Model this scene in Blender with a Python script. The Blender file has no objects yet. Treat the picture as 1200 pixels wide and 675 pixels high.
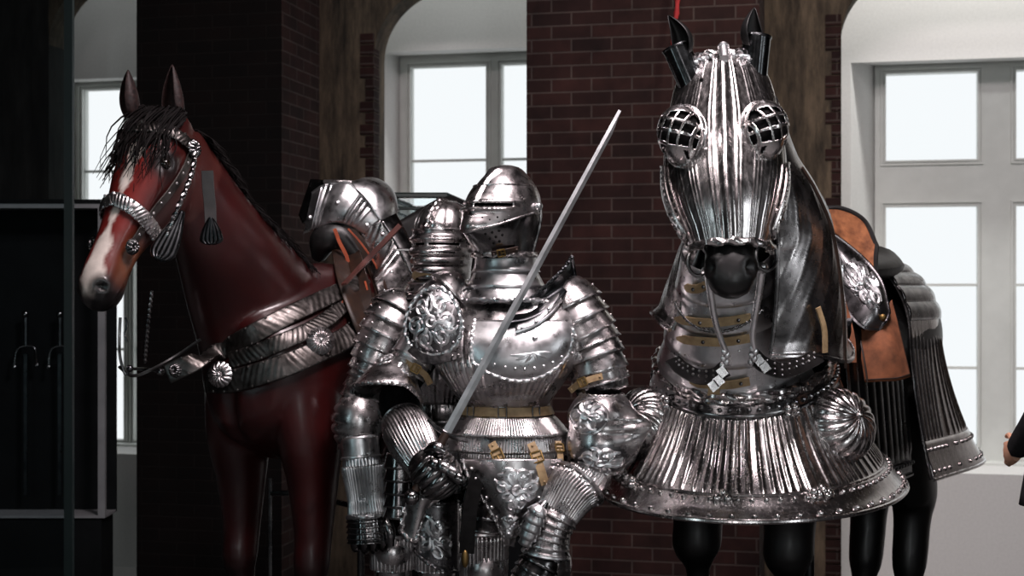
import bpy, bmesh, math, random
from mathutils import Vector as V, Matrix
from mathutils.bvhtree import BVHTree
R = math.radians
PI = math.pi
random.seed(11)
COL = bpy.context.scene.collection
F, CZ = 1667.0, 1.43            # focal length in pixels of the 1200x675 frame, eye height


def P(px, py, d):               # a point in the room, d metres in front of the lens plane
    return V(((px - 600) / F * d, d, CZ - (py - 337.5) / F * d))


def sm(a, b, x):
    t = max(0, min(1, (x - a) / (b - a)))
    return t * t * (3 - 2 * t)


# ---------------------------------------------------------------- splines
def herm(ks, vals, k):
    n = len(ks)
    if k <= ks[0]:
        i = 0
    elif k >= ks[-1]:
        i = n - 2
    else:
        i = 0
        while k > ks[i + 1]:
            i += 1

    def slope(j):
        if n == 2:
            return (vals[1] - vals[0]) / (ks[1] - ks[0])
        if j == 0:
            return (vals[1] - vals[0]) / (ks[1] - ks[0])
        if j == n - 1:
            return (vals[-1] - vals[-2]) / (ks[-1] - ks[-2])
        return (vals[j + 1] - vals[j - 1]) / (ks[j + 1] - ks[j - 1])
    h = ks[i + 1] - ks[i]
    t = (k - ks[i]) / h
    if t < 0:
        return vals[i] + slope(i) * (k - ks[i])
    if t > 1:
        return vals[i + 1] + slope(i + 1) * (k - ks[i + 1])
    t2, t3 = t * t, t * t * t
    return vals[i] * (2*t3 - 3*t2 + 1) + slope(i) * ((t3 - 2*t2 + t) * h) + vals[i+1] * (-2*t3 + 3*t2) + slope(i+1) * ((t3 - t2) * h)


def res(path, n):
    path = [V(p) for p in path]
    ks = [0.0]
    for a, b in zip(path, path[1:]):
        ks.append(ks[-1] + max(1e-6, (b - a).length))
    return [herm(ks, path, ks[-1] * i / n) for i in range(n + 1)]


def plen(path):
    return sum((b - a).length for a, b in zip(path, path[1:]))


# ---------------------------------------------------------------- mesh builder
class MB:
    def __init__(s):
        s.v, s.f, s.m = [], [], []

    def grid(s, fn, nu, nv, u0=0., u1=1., v0=0., v1=1., close=False, keep=None, mi=0):
        b = len(s.v)
        nj = nv if close else nv + 1
        for i in range(nu + 1):
            u = u0 + (u1 - u0) * i / nu
            for j in range(nj):
                s.v.append(fn(u, v0 + (v1 - v0) * j / nv))
        for i in range(nu):
            for j in range(nv):
                if keep and not keep(u0 + (u1 - u0) * (i + .5) / nu, v0 + (v1 - v0) * (j + .5) / nv):
                    continue
                j2 = (j + 1) % nj
                s.f.append((b + i*nj + j, b + i*nj + j2, b + (i+1)*nj + j2, b + (i+1)*nj + j))
                s.m.append(mi)
        return b

    def poly(s, pts, mi=0):
        b = len(s.v)
        s.v += [V(p) for p in pts]
        s.f.append(tuple(range(b, b + len(pts))))
        s.m.append(mi)

    def box(s, c, size, ax=None, mi=0):
        c = V(c)
        ax = ax or (V((1, 0, 0)), V((0, 1, 0)), V((0, 0, 1)))
        b = len(s.v)
        for i in (-.5, .5):
            for j in (-.5, .5):
                for k in (-.5, .5):
                    s.v.append(c + ax[0]*i*size[0] + ax[1]*j*size[1] + ax[2]*k*size[2])
        for f in ((0, 1, 3, 2), (4, 6, 7, 5), (0, 4, 5, 1), (2, 3, 7, 6), (0, 2, 6, 4), (1, 5, 7, 3)):
            s.f.append(tuple(b + q for q in f))
            s.m.append(mi)

    def quadbox(s, x0, x1, y0, y1, z0, z1, mi=0):
        s.box(((x0+x1)/2, (y0+y1)/2, (z0+z1)/2), (abs(x1-x0), abs(y1-y0), abs(z1-z0)), None, mi)

    def ball(s, c, r, ax=None, n=8, m=6, mi=0):
        c = V(c)
        if not isinstance(r, tuple):
            r = (r, r, r)
        ax = ax or (V((1, 0, 0)), V((0, 1, 0)), V((0, 0, 1)))

        def fn(u, v):
            th, ph = u * PI, v * 2 * PI
            return c + ax[0]*r[0]*math.sin(th)*math.cos(ph) + ax[1]*r[1]*math.sin(th)*math.sin(ph) + ax[2]*r[2]*math.cos(th)
        s.grid(fn, m, n, close=True, mi=mi)

    def tube(s, path, r, n=8, closed=False, strands=0, pitch=6., caps=True, mi=0, flat=1., up=None):
        path = [V(p) for p in path]
        m = len(path)
        rf = r if callable(r) else (lambda t: r)
        tan = []
        for i in range(m):
            a = path[i-1] if (i > 0 or closed) else path[0]
            b = path[(i+1) % m] if (i < m-1 or closed) else path[-1]
            tan.append((b - a).normalized())
        x = V(up) if up else (V((0, 0, 1)) if abs(tan[0].z) < .9 else V((1, 0, 0)))
        b0 = len(s.v)
        acc = 0
        for i in range(m):
            x = (x - tan[i] * x.dot(tan[i])).normalized()
            y = tan[i].cross(x)
            if i:
                acc += (path[i] - path[i-1]).length
            rr = rf(i / max(1, m - 1))
            for j in range(n):
                a = 2 * PI * j / n
                q = rr
                if strands:
                    q = rr * (1 + .28 * math.cos(strands * a + acc / (rr * pitch) * 2 * PI))
                s.v.append(path[i] + x * (math.cos(a) * q * flat) + y * (math.sin(a) * q))
        for i in range(m if closed else m - 1):
            for j in range(n):
                i2 = (i + 1) % m
                s.f.append((b0 + i*n + j, b0 + i*n + (j+1) % n, b0 + i2*n + (j+1) % n, b0 + i2*n + j))
                s.m.append(mi)
        if caps and not closed:
            s.f.append(tuple(b0 + j for j in range(n))[::-1])
            s.f.append(tuple(b0 + (m-1)*n + j for j in range(n)))
            s.m += [mi, mi]

    def rope(s, path, r, closed=False, mi=0, strands=2, pitch=5.):
        L = plen(path)
        n = max(8, int(L / (r * .55)))
        s.tube(res(list(path) + ([path[0]] if closed else []), n), r, n=9, strands=strands, pitch=pitch, mi=mi)

    def ribbon(s, path, nrm, w, th, mi=0):     # flat strap: path points, surface normals, width, thickness
        m = len(path)
        wf = w if callable(w) else (lambda t: w)
        b = len(s.v)
        for i in range(m):
            t = (path[min(m-1, i+1)] - path[max(0, i-1)]).normalized()
            n = nrm[i] if isinstance(nrm, list) else V(nrm)
            n = (n - t * n.dot(t)).normalized()
            q = t.cross(n) * wf(i / (m-1)) * .5
            k = n * th * .5
            for c in (q*.94 + k, q + k*.3, q - k, -q - k, -q + k*.3, -q*.94 + k):
                s.v.append(path[i] + c)
        for i in range(m - 1):
            for j in range(6):
                s.f.append((b+i*6+j, b+i*6+(j+1) % 6, b+(i+1)*6+(j+1) % 6, b+(i+1)*6+j))
                s.m.append(mi)
        s.f.append(tuple(b + j for j in range(6))[::-1])
        s.f.append(tuple(b + (m-1)*6 + j for j in range(6)))
        s.m += [mi, mi]

    def rivets(s, pts, r=.005, mi=0):
        for p in pts:
            s.ball(p, r, n=7, m=5, mi=mi)

    def mesh(s, name, mats, sharp=42):
        me = bpy.data.meshes.new(name)
        me.from_pydata([tuple(v) for v in s.v], [], s.f)
        mats = mats if isinstance(mats, (list, tuple)) else [mats]
        for m in mats:
            me.materials.append(m)
        me.polygons.foreach_set('material_index', s.m)
        me.polygons.foreach_set('use_smooth', [True] * len(s.f))
        bm = bmesh.new()
        bm.from_mesh(me)
        bmesh.ops.delete(bm, geom=[v for v in bm.verts if not v.link_faces], context='VERTS')
        bmesh.ops.recalc_face_normals(bm, faces=bm.faces)
        bm.to_mesh(me)
        bm.free()
        if sharp:
            me.set_sharp_from_angle(angle=R(sharp))
        me.update()
        return me

    def build(s, name, mats, parent=None, label=None, cat=None, group=None, kind=None, solid=0, sharp=42):
        return put(name, s.mesh(name, mats, sharp), parent, label, cat, group, kind, solid)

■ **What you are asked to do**
Pictures excluded, repeat exactly the lines from the top of the material through the line with "return V(((px - 600)", including both of those lines.

■ **Answer**
Model this scene in Blender with a Python script. The Blender file has no objects yet. Treat the picture as 1200 pixels wide and 675 pixels high.
import bpy, bmesh, math, random
from mathutils import Vector as V, Matrix
from mathutils.bvhtree import BVHTree
R = math.radians
PI = math.pi
random.seed(11)
COL = bpy.context.scene.collection
F, CZ = 1667.0, 1.43            # focal length in pixels of the 1200x675 frame, eye height


def P(px, py, d):               # a point in the room, d metres in front of the lens plane
    return V(((px - 600) / F * d, d, CZ - (py - 337.5) / F * d))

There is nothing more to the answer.